►

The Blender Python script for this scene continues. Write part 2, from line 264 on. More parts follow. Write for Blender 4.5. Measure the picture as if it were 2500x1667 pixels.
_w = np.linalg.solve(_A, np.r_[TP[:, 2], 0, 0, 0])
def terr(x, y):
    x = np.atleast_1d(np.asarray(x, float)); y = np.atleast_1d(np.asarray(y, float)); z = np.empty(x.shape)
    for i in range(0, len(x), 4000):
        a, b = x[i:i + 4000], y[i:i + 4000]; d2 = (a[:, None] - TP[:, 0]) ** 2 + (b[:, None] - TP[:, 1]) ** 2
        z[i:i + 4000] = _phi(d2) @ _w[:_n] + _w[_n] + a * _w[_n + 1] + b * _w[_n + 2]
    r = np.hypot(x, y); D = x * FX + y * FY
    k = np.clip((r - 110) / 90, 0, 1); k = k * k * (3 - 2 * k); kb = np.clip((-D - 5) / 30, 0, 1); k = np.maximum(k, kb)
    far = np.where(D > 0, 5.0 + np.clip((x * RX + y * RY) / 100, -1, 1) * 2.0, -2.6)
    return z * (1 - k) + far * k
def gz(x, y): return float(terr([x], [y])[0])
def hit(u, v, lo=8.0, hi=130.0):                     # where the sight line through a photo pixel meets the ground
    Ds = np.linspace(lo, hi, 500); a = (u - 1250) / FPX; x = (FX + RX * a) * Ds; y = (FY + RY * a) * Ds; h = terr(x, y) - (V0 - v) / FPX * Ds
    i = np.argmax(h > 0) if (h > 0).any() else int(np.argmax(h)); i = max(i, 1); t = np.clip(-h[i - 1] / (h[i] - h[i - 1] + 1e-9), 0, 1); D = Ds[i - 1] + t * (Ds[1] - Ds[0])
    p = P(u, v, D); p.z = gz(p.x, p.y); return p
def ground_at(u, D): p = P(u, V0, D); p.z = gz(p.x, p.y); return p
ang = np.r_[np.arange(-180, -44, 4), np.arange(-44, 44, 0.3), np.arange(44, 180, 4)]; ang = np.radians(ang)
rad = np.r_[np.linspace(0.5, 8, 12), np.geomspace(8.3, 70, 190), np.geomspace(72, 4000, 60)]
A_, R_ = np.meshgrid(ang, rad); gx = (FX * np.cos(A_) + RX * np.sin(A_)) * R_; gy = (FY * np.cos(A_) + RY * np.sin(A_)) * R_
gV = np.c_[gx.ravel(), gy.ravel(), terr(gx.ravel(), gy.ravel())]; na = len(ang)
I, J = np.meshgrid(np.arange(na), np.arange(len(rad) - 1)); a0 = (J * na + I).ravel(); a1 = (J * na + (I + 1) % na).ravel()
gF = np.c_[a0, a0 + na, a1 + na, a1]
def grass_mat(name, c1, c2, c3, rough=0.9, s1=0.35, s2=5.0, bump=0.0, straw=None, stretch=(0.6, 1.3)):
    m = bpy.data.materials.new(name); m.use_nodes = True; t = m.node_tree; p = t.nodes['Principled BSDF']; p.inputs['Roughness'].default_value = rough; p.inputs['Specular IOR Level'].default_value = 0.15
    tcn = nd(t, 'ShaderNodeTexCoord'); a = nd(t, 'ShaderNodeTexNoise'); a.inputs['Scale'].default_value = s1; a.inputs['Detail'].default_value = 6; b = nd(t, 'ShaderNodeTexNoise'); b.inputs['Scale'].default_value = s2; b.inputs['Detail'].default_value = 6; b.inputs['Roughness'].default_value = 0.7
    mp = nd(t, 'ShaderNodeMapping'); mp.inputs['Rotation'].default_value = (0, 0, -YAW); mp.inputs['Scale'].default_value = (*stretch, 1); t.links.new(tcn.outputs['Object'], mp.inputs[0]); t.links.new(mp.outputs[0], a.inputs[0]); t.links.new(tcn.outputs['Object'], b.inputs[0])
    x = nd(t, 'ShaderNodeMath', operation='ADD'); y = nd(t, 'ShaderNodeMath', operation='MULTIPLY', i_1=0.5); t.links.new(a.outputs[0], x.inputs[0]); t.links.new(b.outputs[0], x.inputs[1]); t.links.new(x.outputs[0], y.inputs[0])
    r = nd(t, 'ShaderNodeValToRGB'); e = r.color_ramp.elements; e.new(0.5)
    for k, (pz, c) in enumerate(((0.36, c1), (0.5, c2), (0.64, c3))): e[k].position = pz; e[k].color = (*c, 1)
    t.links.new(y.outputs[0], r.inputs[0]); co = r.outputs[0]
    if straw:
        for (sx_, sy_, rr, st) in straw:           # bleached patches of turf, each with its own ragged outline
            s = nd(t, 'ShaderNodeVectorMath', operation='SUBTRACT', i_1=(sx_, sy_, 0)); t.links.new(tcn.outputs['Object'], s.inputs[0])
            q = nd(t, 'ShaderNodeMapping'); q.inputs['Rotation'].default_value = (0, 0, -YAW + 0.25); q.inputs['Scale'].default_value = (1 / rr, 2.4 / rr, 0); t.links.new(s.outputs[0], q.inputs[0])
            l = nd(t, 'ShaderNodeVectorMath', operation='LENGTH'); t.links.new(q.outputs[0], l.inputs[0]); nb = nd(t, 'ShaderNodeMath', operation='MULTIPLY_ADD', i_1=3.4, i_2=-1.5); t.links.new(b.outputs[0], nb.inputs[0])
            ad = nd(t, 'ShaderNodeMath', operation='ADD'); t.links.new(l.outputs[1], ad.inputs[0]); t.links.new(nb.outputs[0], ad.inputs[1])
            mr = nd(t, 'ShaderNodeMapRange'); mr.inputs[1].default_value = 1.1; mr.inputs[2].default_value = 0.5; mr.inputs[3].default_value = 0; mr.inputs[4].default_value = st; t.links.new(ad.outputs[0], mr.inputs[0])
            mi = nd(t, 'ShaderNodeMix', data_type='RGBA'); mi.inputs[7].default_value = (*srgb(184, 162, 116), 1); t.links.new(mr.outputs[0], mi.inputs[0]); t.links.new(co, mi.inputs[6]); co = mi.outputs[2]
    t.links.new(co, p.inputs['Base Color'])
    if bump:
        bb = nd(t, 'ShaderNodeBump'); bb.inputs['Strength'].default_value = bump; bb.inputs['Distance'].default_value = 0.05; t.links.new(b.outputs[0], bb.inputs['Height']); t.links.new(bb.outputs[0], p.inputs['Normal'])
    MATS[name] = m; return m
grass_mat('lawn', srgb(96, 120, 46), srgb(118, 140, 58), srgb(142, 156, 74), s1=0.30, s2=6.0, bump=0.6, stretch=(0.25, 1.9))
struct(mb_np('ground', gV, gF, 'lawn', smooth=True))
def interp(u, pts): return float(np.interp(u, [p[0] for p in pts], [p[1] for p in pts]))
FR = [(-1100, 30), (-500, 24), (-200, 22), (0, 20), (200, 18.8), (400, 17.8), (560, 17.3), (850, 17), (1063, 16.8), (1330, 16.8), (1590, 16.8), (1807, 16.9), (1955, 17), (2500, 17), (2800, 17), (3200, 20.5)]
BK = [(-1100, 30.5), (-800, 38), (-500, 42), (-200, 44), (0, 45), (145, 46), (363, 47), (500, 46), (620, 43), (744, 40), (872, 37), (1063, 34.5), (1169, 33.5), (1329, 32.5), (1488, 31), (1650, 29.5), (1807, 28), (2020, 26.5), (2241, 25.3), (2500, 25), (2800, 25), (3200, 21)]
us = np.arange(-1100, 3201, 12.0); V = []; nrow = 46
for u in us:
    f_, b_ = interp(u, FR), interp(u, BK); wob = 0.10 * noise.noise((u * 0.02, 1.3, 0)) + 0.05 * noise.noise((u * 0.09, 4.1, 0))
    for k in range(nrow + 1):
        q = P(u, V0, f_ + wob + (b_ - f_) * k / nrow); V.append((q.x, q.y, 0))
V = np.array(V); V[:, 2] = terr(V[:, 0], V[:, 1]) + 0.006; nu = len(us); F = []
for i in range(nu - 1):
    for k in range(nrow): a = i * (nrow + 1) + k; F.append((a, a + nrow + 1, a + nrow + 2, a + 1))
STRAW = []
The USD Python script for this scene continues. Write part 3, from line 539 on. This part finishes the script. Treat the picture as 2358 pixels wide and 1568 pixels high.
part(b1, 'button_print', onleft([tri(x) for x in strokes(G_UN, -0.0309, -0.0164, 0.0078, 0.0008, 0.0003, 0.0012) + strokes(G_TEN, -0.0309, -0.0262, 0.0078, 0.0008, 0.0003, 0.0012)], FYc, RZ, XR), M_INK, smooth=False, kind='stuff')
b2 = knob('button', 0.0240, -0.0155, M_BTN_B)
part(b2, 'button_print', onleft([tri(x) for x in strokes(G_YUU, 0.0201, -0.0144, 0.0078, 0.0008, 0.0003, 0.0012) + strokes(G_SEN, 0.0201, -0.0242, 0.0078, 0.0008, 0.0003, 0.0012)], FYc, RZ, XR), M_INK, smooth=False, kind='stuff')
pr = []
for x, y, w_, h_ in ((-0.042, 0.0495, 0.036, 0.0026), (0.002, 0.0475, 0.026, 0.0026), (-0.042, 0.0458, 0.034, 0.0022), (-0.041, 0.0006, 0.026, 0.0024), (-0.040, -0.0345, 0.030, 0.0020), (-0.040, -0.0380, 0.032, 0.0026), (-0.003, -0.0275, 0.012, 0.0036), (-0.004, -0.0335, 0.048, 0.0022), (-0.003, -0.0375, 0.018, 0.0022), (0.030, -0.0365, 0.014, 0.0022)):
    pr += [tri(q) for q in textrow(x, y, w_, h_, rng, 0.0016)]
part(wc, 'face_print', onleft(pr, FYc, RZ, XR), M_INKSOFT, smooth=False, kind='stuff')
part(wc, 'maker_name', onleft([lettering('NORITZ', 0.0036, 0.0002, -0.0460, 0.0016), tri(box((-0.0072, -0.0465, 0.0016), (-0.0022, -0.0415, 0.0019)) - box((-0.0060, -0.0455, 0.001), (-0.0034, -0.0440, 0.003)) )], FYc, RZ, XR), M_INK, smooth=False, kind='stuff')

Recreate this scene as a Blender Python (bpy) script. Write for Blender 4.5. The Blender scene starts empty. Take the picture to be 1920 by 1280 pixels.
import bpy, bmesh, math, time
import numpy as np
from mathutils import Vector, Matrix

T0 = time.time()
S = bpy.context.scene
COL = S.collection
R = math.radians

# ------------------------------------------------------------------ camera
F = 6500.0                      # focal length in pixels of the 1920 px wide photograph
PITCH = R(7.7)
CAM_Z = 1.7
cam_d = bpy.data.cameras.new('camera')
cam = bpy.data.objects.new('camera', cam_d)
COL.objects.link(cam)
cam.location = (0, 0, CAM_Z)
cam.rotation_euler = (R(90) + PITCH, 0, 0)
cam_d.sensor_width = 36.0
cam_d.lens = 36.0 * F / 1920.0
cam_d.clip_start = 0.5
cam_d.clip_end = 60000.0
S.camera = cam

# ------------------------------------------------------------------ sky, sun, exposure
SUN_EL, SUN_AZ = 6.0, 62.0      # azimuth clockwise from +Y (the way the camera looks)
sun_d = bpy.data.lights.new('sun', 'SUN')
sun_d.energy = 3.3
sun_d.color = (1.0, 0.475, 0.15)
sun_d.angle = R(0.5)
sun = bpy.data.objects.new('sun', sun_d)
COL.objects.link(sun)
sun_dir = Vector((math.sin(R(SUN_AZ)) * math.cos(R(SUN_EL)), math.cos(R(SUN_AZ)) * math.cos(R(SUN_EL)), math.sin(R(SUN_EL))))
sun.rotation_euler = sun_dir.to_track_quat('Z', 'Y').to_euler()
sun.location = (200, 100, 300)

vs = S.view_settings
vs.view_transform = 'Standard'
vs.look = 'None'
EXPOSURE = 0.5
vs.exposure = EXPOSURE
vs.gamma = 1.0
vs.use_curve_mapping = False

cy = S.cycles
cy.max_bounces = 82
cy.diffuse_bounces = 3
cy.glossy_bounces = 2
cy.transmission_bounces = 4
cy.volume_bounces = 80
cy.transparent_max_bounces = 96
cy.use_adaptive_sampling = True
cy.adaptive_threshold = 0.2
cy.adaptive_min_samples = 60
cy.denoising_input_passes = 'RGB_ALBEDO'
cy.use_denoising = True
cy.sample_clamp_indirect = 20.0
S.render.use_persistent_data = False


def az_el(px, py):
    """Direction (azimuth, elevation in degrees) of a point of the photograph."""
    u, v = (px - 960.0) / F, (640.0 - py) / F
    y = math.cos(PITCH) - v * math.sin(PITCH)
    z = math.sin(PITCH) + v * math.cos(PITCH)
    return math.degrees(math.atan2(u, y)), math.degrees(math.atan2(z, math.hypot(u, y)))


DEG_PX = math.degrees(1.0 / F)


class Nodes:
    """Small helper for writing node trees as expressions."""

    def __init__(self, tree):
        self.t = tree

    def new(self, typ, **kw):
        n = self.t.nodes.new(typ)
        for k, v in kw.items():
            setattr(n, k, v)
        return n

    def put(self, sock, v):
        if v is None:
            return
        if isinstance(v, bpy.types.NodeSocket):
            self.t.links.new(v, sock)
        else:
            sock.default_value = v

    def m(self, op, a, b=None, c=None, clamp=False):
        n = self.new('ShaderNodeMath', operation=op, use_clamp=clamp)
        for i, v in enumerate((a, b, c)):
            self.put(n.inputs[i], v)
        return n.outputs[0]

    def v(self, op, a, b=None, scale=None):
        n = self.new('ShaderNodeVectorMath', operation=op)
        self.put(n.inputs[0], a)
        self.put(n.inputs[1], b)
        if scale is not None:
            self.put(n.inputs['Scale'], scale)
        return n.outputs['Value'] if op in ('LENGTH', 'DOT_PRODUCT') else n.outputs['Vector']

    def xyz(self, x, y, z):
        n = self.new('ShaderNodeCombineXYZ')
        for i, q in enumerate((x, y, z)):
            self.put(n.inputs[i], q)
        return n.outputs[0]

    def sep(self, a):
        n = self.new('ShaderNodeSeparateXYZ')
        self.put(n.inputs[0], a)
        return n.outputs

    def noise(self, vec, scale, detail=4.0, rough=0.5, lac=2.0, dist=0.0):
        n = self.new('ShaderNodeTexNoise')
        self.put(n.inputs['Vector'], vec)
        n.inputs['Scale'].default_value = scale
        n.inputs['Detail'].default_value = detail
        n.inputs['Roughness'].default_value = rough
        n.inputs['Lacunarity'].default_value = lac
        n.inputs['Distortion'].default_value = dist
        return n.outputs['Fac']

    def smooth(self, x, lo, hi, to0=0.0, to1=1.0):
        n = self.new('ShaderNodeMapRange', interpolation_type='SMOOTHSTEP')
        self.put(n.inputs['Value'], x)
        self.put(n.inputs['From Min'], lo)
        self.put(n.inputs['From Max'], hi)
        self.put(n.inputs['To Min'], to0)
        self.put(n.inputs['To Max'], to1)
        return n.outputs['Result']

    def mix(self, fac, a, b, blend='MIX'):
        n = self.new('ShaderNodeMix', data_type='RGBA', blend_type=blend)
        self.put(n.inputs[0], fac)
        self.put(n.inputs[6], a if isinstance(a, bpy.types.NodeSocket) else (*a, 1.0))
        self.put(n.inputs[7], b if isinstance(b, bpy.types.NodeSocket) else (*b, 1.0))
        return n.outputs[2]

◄

**REQUEST**
From the line with "Recreate this scene" through the line with "R = math.radians", repeat every line exactly, both ends included, and nothing outside that range.

**THE SOLUTION**
Recreate this scene as a Blender Python (bpy) script. Write for Blender 4.5. The Blender scene starts empty. Take the picture to be 1920 by 1280 pixels.
import bpy, bmesh, math, time
import numpy as np
from mathutils import Vector, Matrix

T0 = time.time()
S = bpy.context.scene
COL = S.collection
R = math.radians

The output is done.